Maybe “what have you done for the world” isn’t even the right question. It assumes an acting upon, separate from-ness. What if the good stuff happens less when you act upon the world and more when you become one with it? Part of it.
What made you forget about yourself in the world?
When did you forget that you and the world were different at all?
Comment Cave
what have you done for the world? how do you even begin to approach that question? do you think it’s worth asking?
who do do u love more - nick cave or nick cage (rhetorical)
if you’re a parent, how do you balance your creative pursuits with raising your child(ren)? how do you stay present for them?
ZZ
when do you totally forget yourself? please tell me so I can go try to forget I exist
jk i’m not gonna do that i’m gonna meet you in the comment section see you in a sec!

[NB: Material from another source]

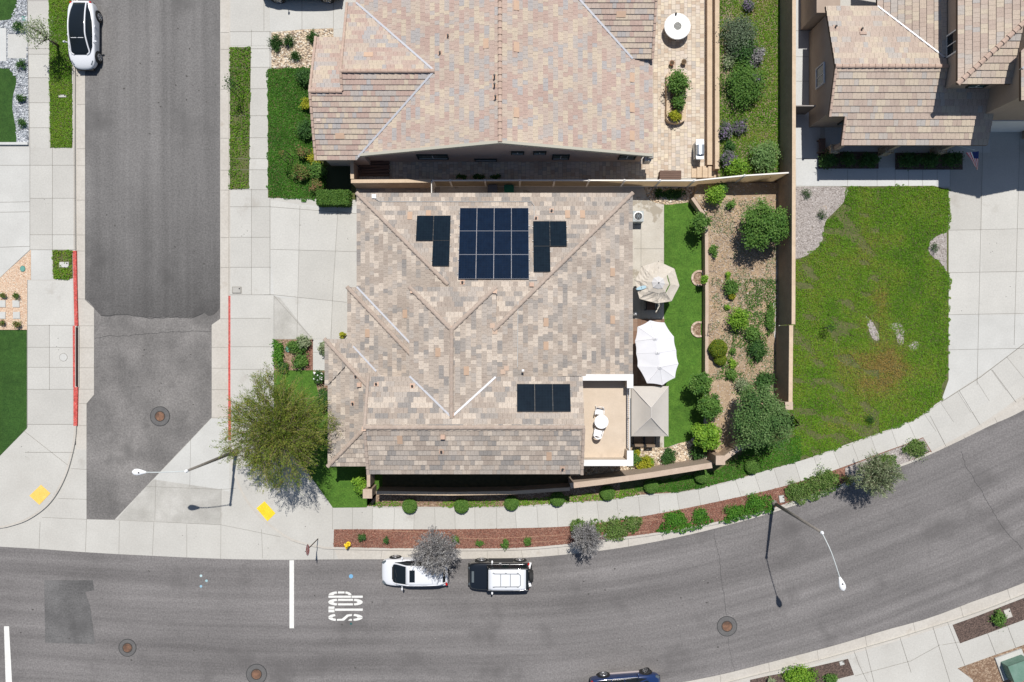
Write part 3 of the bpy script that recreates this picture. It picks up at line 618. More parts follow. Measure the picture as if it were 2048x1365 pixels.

if you’re a parent, how do you balance your creative pursuits with raising your child(ren)? how do you stay present for them?
As a single mom of a 2 yr old and an 8 month old, I used to remind myself to just sit on the floor beside them. It made me stop cleaning ir cooking and make a connection
Even here on the far side of 60, some of us have to keep letting go of self-absorption. You’re ahead of the game. My grandkids are wonderful unwitting helpers in my ego-deflation process.